Aeolism (countable and uncountable, plural Aeolisms)

  1. (uncountable) A fictional religion in the works of Jonathan Swift that worships the wind in general, and rhetorical form over substance in particular.
    • 1975, Derek Kenneth Collett Todd, I am not Prince Hamlet, page 52:
      Of course Aeolism is only a satirical invention, but it has a general application to all absurd philosophising (also to 'common sense' - a terrifying twist, this, uniquely Swiftian).
  2. (uncountable, by extension) A tendency toward rhetorical embellishments.
    • 1965, Arnold M. Ludwig, The importance of lying, page 120:
      Aeolism, or the emphasis on the form or sound of words per se rather than on their meaning or sense, presently flourishes under many dignified guises.
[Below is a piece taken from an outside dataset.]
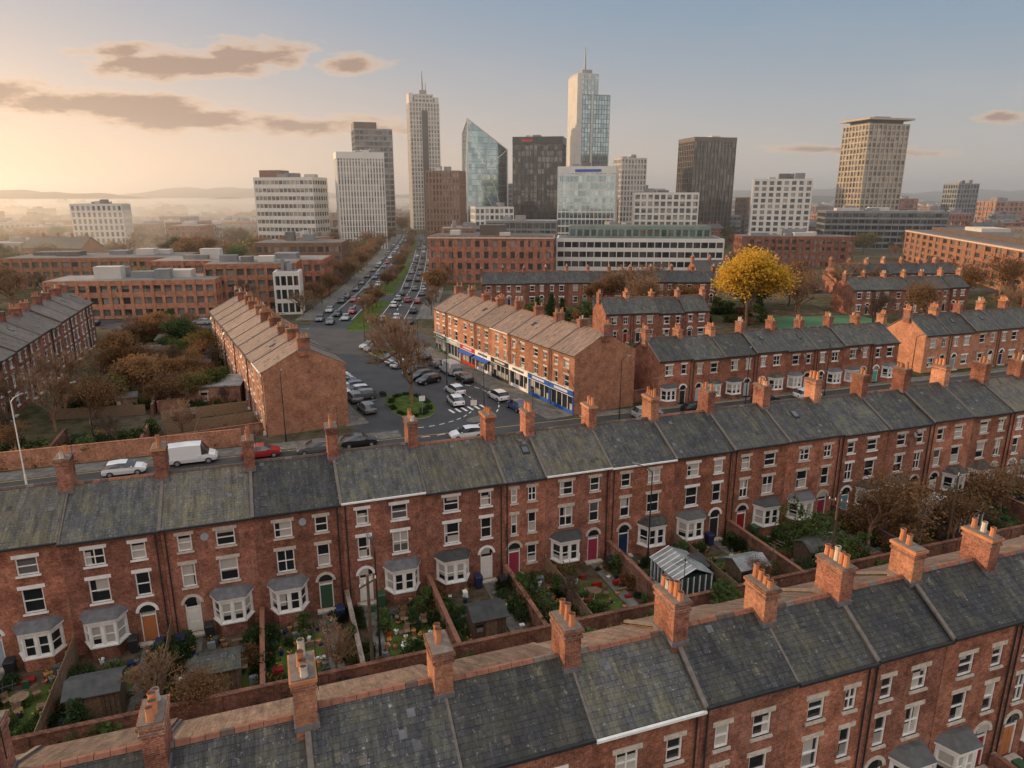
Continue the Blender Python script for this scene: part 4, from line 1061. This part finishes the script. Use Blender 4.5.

    • 1992, David Durant, “Aeolism in Knickerbocker's A History of New York”, in On Humor:
      After the pipes have their final victory over the Aeolistic William, Peter Stuyvesant comes to the head of the state. His measures against Aeolism are swift: he gives his councilors "abundance of fair long pipes" (p. 248) and makes "a hideous rout among the ingenious inventions and expedients of his learned predecessor -- demolishing his flag-staffs and wind-mills" (pp. 248-249).
    • 2012 August, Tyler G Okimoto, Amy Wrzesniewski, “Effort in the face of difference: Feeling like a non-prototypical group member motivates effort”, in European Journal of Social Psychology, volume 42, number 5:
      Participant scores on one of the five personality traits, “Aeolism,” were consistently described as low compared with the other group members in all conditions.
  3. (countable) A reference to or instance of wind; windiness.
    • 1996, Kevin J. H. Dettmar, The Illicit Joyce of Postmodernism: Reading Against the Grain, →ISBN:
      'Aeolisms abound in the course of the episode; 'big blow out,' 'the vent of his jacket,' 'windfall when he kicks out,' etc."